(Scenes as source code)
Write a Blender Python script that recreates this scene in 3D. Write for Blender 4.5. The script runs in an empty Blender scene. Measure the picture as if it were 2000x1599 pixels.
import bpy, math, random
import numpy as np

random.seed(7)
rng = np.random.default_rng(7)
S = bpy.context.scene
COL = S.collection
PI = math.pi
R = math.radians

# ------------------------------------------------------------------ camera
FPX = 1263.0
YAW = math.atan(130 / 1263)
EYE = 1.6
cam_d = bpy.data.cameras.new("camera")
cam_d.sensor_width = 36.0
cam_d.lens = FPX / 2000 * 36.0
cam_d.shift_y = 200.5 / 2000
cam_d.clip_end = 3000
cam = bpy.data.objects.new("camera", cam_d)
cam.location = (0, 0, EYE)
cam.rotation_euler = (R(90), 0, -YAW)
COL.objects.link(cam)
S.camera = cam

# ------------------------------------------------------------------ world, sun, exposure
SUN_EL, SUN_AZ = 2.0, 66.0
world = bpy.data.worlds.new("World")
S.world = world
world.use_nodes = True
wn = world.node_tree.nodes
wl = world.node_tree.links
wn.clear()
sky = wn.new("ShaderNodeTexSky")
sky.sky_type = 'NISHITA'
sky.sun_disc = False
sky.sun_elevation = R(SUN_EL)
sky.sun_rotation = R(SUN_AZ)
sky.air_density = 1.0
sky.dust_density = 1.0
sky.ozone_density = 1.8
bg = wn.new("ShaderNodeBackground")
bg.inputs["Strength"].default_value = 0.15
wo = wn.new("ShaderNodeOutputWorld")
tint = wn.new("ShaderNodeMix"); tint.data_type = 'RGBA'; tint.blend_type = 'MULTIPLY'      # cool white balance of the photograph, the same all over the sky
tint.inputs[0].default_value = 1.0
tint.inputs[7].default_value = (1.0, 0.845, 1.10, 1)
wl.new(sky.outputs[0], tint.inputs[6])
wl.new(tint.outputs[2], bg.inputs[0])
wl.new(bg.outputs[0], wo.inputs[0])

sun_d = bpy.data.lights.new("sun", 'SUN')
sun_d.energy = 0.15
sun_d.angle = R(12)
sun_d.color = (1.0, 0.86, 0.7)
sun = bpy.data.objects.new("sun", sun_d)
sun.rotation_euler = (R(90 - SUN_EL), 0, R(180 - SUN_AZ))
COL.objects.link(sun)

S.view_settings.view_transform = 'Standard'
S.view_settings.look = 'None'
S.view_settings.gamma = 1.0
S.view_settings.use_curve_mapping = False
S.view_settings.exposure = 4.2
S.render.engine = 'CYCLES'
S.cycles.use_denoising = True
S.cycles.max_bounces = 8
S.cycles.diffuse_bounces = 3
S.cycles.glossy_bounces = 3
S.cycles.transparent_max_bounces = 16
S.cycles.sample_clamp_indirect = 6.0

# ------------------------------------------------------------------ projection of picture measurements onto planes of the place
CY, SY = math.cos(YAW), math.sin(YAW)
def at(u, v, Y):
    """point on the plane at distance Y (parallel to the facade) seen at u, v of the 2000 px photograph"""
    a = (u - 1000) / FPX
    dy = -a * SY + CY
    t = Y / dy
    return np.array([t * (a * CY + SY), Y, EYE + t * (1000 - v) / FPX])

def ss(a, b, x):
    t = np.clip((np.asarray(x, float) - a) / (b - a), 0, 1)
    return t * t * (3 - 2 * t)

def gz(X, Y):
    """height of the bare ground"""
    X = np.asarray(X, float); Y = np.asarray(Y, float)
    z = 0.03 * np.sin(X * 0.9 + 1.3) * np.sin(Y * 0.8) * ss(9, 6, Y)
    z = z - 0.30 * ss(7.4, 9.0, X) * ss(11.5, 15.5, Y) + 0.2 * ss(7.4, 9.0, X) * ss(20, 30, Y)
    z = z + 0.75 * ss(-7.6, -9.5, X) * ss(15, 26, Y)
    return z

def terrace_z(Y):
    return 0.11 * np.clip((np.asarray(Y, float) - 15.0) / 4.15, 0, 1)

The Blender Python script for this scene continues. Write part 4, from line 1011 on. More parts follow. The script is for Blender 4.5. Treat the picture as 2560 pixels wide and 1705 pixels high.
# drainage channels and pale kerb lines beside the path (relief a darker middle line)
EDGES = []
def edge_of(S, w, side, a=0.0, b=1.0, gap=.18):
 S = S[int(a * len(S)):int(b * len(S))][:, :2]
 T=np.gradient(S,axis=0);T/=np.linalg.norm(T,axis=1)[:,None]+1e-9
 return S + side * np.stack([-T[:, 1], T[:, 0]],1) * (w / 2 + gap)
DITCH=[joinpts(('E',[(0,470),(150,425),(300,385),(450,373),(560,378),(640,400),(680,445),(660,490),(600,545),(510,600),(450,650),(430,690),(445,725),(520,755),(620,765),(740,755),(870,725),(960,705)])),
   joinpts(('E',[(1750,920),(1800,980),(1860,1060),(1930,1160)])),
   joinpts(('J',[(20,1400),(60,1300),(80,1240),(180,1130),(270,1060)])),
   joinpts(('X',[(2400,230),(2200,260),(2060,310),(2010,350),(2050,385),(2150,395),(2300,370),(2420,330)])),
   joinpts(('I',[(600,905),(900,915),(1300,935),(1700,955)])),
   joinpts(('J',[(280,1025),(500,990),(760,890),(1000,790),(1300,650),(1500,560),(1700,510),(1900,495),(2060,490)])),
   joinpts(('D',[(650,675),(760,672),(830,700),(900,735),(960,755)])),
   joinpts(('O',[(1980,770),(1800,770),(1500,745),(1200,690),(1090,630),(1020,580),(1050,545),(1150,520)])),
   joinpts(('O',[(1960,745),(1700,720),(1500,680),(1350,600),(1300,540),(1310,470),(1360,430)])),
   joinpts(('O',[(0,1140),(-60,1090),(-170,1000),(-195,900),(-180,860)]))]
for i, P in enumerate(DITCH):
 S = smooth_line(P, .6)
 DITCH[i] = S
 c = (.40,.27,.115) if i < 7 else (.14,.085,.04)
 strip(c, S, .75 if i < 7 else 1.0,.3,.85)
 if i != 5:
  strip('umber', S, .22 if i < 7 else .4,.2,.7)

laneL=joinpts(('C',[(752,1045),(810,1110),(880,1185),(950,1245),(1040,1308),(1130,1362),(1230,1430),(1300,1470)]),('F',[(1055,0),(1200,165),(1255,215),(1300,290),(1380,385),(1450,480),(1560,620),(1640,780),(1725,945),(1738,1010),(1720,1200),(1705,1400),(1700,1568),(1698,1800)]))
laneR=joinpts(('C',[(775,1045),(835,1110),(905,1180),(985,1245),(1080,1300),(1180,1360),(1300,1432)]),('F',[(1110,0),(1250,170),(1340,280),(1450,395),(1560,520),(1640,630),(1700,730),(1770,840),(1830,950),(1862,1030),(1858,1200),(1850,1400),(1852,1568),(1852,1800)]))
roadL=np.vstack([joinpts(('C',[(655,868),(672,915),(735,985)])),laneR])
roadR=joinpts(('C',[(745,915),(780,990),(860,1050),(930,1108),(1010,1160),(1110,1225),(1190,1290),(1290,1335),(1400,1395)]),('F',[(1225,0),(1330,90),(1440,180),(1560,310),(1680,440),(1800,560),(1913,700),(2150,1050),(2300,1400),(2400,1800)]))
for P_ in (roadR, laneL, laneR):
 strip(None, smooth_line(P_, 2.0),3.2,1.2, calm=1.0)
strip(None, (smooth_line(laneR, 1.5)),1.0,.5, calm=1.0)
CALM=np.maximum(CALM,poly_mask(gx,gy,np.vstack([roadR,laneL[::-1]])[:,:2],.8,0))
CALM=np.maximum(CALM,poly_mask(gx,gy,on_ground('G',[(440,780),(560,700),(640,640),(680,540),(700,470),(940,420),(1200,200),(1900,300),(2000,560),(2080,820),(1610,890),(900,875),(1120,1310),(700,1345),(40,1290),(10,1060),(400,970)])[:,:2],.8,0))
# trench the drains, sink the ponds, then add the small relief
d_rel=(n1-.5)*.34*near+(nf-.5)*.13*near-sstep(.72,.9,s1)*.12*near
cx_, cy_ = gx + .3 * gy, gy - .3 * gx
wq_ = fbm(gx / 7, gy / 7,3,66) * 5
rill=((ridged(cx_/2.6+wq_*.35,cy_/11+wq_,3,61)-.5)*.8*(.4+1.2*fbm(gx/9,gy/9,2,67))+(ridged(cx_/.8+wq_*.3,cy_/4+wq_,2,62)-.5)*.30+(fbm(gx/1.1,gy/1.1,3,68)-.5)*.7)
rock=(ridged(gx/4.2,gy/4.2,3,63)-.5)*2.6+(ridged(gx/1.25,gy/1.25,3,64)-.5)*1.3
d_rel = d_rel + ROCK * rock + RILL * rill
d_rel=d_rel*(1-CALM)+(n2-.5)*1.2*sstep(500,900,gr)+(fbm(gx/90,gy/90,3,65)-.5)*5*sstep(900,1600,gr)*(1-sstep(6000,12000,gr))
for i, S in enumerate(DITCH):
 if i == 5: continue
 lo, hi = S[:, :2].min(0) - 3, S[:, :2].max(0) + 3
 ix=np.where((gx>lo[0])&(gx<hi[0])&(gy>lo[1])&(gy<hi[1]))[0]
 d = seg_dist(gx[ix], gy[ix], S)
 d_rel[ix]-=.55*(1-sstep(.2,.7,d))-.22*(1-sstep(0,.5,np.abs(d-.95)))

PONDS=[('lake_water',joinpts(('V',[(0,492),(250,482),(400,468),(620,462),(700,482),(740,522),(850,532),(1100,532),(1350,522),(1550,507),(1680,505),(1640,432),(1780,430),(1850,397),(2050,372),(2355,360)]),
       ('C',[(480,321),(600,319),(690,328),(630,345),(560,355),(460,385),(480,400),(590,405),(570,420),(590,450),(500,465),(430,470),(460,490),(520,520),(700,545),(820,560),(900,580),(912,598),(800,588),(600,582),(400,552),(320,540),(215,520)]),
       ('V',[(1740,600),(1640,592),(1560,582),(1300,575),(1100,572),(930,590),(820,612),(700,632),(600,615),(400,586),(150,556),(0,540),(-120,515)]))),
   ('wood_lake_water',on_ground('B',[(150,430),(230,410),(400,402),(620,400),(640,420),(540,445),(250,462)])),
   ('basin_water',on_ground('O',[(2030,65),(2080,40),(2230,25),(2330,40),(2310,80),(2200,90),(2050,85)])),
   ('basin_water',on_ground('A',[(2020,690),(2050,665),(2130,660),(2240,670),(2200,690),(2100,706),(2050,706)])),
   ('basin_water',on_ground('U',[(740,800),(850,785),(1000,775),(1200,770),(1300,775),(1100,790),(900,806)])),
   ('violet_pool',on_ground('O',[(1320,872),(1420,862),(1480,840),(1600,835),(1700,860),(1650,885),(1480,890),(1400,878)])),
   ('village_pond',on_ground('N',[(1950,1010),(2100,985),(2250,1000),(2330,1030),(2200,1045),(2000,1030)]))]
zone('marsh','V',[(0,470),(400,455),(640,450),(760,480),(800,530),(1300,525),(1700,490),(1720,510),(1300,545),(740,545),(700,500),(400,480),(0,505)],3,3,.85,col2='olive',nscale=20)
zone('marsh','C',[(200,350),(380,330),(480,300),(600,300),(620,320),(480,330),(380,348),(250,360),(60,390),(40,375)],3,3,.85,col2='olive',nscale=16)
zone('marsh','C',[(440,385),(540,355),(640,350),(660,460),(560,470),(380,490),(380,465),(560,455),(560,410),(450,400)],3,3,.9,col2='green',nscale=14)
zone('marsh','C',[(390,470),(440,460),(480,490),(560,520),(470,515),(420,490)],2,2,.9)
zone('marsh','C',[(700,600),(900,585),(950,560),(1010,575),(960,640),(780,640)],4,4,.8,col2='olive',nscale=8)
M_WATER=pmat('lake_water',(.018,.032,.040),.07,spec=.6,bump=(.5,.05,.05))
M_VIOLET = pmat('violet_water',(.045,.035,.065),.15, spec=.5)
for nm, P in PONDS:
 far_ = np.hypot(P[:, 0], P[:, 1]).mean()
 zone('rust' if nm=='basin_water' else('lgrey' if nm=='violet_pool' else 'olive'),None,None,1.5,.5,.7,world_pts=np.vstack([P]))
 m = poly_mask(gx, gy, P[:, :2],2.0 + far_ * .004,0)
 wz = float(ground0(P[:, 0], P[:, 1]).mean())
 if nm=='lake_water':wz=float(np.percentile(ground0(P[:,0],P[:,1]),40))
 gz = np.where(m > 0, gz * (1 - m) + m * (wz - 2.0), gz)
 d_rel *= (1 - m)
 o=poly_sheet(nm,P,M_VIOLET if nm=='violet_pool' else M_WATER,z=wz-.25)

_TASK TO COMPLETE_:
Print, without alteration, the lines from the line with "The Blender Python" to the line with "strip('umber', S, .22". Include both of them, and omit every other line.

_RESPONSE_:
The Blender Python script for this scene continues. Write part 4, from line 1011 on. More parts follow. The script is for Blender 4.5. Treat the picture as 2560 pixels wide and 1705 pixels high.
# drainage channels and pale kerb lines beside the path (relief a darker middle line)
EDGES = []
def edge_of(S, w, side, a=0.0, b=1.0, gap=.18):
 S = S[int(a * len(S)):int(b * len(S))][:, :2]
 T=np.gradient(S,axis=0);T/=np.linalg.norm(T,axis=1)[:,None]+1e-9
 return S + side * np.stack([-T[:, 1], T[:, 0]],1) * (w / 2 + gap)
DITCH=[joinpts(('E',[(0,470),(150,425),(300,385),(450,373),(560,378),(640,400),(680,445),(660,490),(600,545),(510,600),(450,650),(430,690),(445,725),(520,755),(620,765),(740,755),(870,725),(960,705)])),
   joinpts(('E',[(1750,920),(1800,980),(1860,1060),(1930,1160)])),
   joinpts(('J',[(20,1400),(60,1300),(80,1240),(180,1130),(270,1060)])),
   joinpts(('X',[(2400,230),(2200,260),(2060,310),(2010,350),(2050,385),(2150,395),(2300,370),(2420,330)])),
   joinpts(('I',[(600,905),(900,915),(1300,935),(1700,955)])),
   joinpts(('J',[(280,1025),(500,990),(760,890),(1000,790),(1300,650),(1500,560),(1700,510),(1900,495),(2060,490)])),
   joinpts(('D',[(650,675),(760,672),(830,700),(900,735),(960,755)])),
   joinpts(('O',[(1980,770),(1800,770),(1500,745),(1200,690),(1090,630),(1020,580),(1050,545),(1150,520)])),
   joinpts(('O',[(1960,745),(1700,720),(1500,680),(1350,600),(1300,540),(1310,470),(1360,430)])),
   joinpts(('O',[(0,1140),(-60,1090),(-170,1000),(-195,900),(-180,860)]))]
for i, P in enumerate(DITCH):
 S = smooth_line(P, .6)
 DITCH[i] = S
 c = (.40,.27,.115) if i < 7 else (.14,.085,.04)
 strip(c, S, .75 if i < 7 else 1.0,.3,.85)
 if i != 5:
  strip('umber', S, .22 if i < 7 else .4,.2,.7)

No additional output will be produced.